— START OF Given records —

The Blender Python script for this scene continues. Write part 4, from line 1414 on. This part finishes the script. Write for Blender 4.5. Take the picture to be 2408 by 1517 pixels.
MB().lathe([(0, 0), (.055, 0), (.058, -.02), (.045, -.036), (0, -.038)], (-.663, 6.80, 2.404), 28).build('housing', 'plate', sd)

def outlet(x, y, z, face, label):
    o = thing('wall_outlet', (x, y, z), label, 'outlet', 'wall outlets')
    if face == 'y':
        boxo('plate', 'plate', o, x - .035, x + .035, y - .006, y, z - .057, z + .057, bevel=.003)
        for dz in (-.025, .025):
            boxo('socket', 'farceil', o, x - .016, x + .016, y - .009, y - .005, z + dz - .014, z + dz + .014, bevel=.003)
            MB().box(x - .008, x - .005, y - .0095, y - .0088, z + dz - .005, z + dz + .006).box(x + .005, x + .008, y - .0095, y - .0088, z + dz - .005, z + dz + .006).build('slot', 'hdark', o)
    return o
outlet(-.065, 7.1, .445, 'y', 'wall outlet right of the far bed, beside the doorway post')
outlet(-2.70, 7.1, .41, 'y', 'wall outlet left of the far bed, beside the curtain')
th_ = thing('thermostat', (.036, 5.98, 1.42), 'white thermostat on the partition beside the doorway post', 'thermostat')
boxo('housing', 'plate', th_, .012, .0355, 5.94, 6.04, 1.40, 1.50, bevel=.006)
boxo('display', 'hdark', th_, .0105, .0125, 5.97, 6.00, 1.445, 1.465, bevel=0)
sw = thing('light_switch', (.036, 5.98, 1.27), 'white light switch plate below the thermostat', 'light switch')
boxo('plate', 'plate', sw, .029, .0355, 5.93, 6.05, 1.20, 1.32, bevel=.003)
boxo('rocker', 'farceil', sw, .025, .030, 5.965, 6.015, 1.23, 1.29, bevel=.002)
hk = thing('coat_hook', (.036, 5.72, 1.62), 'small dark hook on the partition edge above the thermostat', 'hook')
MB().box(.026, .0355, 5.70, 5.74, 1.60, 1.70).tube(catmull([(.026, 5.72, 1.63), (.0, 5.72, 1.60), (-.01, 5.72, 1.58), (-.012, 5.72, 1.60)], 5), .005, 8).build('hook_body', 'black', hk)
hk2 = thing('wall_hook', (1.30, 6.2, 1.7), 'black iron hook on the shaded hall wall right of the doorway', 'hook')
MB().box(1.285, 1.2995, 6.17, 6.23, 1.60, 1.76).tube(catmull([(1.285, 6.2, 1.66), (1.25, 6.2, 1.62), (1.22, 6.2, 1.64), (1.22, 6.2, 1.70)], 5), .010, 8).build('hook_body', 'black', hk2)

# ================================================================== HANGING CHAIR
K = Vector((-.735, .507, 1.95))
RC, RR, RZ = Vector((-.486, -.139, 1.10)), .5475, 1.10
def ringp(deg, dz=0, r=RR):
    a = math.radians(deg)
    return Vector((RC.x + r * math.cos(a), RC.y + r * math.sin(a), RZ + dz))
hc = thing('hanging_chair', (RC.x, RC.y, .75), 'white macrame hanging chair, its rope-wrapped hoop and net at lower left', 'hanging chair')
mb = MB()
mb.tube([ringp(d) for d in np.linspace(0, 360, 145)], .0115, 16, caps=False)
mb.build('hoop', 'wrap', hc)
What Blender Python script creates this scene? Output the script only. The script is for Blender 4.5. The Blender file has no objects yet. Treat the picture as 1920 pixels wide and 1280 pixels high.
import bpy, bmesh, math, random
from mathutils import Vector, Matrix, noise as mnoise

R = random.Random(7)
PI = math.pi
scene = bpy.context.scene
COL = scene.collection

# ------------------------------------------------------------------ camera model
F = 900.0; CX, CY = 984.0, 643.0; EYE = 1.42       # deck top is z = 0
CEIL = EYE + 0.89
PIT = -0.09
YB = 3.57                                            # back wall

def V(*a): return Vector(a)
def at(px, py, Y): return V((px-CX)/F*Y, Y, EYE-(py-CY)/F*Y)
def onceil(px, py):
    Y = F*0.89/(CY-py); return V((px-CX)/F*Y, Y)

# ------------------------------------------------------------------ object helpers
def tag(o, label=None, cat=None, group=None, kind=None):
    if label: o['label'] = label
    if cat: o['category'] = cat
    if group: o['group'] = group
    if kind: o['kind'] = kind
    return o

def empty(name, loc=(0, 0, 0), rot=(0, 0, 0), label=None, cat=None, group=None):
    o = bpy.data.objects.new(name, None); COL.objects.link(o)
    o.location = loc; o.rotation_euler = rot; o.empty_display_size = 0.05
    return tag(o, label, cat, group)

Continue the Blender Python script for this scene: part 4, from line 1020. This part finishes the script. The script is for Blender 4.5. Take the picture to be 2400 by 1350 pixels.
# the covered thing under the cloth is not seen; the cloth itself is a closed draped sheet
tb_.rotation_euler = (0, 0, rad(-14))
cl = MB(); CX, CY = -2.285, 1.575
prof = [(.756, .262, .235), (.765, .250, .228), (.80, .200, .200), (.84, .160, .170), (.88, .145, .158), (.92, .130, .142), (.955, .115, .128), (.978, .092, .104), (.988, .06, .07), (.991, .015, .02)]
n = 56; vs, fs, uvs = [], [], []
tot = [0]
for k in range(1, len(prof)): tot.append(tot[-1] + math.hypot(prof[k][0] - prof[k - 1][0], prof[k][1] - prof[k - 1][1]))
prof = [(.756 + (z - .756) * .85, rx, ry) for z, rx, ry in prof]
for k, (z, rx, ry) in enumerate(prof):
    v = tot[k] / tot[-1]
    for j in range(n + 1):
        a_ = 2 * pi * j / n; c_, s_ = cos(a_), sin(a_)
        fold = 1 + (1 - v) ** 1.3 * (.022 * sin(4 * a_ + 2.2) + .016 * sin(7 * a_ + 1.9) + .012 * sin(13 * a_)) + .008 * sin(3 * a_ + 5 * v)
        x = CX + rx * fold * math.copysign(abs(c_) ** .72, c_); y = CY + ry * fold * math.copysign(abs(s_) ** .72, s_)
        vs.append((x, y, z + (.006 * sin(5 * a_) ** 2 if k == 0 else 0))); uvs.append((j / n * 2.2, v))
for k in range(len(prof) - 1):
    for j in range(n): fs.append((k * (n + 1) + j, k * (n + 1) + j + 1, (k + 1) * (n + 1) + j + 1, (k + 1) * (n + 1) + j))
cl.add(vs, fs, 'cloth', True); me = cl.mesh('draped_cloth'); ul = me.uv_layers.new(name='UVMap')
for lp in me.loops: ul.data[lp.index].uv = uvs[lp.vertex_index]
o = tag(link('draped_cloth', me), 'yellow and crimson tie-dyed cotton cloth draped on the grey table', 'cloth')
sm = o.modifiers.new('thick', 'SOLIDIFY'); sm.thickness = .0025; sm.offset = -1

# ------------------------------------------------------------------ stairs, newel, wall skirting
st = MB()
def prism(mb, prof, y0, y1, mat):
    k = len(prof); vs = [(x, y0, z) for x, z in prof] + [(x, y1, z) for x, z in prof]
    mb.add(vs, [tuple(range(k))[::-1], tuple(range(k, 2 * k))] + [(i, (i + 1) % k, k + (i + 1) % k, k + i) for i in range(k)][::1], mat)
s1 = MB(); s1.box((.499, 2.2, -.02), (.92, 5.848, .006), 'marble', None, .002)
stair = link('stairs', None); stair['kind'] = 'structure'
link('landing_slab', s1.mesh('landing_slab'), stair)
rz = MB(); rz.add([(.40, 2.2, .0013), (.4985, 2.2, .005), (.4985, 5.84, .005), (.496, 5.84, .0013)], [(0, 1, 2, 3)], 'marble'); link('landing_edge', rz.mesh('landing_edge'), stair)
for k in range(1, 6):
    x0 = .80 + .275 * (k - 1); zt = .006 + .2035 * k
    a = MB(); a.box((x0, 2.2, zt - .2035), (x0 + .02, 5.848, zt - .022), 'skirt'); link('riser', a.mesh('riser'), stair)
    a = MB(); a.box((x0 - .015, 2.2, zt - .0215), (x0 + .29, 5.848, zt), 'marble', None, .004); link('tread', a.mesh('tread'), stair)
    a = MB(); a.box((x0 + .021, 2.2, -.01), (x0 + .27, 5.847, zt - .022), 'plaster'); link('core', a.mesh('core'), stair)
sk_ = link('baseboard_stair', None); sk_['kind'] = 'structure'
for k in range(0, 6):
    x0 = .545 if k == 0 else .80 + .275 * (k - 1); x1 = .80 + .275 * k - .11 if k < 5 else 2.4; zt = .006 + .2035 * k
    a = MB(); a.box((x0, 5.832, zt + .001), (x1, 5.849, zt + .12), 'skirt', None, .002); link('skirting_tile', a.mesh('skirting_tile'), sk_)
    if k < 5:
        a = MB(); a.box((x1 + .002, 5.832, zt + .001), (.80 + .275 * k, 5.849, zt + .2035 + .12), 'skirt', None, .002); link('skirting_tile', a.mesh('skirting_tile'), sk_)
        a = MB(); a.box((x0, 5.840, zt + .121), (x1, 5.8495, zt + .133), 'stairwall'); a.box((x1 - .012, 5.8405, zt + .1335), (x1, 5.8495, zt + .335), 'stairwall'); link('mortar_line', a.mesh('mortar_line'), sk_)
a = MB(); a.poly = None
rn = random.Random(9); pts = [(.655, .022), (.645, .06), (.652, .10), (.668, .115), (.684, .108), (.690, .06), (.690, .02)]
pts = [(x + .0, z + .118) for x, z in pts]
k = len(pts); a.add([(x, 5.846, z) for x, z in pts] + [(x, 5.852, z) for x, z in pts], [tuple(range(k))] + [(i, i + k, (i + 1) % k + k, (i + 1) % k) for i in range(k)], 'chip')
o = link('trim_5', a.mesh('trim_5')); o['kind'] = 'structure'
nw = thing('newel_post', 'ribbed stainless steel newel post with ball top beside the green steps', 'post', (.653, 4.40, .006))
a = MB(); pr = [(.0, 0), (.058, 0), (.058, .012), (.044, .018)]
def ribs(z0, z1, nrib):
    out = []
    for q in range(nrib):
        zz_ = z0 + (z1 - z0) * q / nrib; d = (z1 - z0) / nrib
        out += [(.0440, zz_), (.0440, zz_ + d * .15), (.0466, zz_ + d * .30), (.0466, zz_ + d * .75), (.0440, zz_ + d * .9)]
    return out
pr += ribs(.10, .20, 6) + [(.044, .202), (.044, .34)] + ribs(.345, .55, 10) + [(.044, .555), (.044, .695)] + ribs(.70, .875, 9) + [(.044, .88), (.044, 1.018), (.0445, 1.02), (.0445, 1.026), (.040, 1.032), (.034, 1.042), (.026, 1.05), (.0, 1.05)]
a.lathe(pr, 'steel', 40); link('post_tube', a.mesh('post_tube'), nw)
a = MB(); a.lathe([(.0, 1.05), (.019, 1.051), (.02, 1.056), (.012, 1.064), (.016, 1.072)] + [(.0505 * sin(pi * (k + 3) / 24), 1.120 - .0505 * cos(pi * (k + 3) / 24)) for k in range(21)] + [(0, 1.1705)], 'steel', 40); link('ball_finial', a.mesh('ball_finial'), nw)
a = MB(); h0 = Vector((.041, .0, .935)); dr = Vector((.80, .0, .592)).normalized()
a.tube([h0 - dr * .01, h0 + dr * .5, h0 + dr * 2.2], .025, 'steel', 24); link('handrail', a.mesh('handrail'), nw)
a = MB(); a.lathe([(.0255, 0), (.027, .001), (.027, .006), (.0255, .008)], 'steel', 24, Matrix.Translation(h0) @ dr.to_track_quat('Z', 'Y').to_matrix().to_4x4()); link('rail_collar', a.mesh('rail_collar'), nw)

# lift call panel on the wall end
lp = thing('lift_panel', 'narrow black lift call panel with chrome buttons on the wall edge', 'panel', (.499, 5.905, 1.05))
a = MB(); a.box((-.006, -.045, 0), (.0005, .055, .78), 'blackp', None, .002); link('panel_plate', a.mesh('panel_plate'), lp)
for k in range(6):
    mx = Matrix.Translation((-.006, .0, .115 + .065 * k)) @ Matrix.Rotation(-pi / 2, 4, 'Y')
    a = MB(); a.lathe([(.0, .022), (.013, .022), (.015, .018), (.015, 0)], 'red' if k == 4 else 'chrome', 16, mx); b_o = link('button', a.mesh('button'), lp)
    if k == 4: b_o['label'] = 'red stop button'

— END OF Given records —

* _Aim_
Return only the lines spanning from the first line of the material through the line with "28).build('housing', 'plate', sd)", copied exactly, both ends kept.

* _Answer to this problem_
The Blender Python script for this scene continues. Write part 4, from line 1414 on. This part finishes the script. Write for Blender 4.5. Take the picture to be 2408 by 1517 pixels.
MB().lathe([(0, 0), (.055, 0), (.058, -.02), (.045, -.036), (0, -.038)], (-.663, 6.80, 2.404), 28).build('housing', 'plate', sd)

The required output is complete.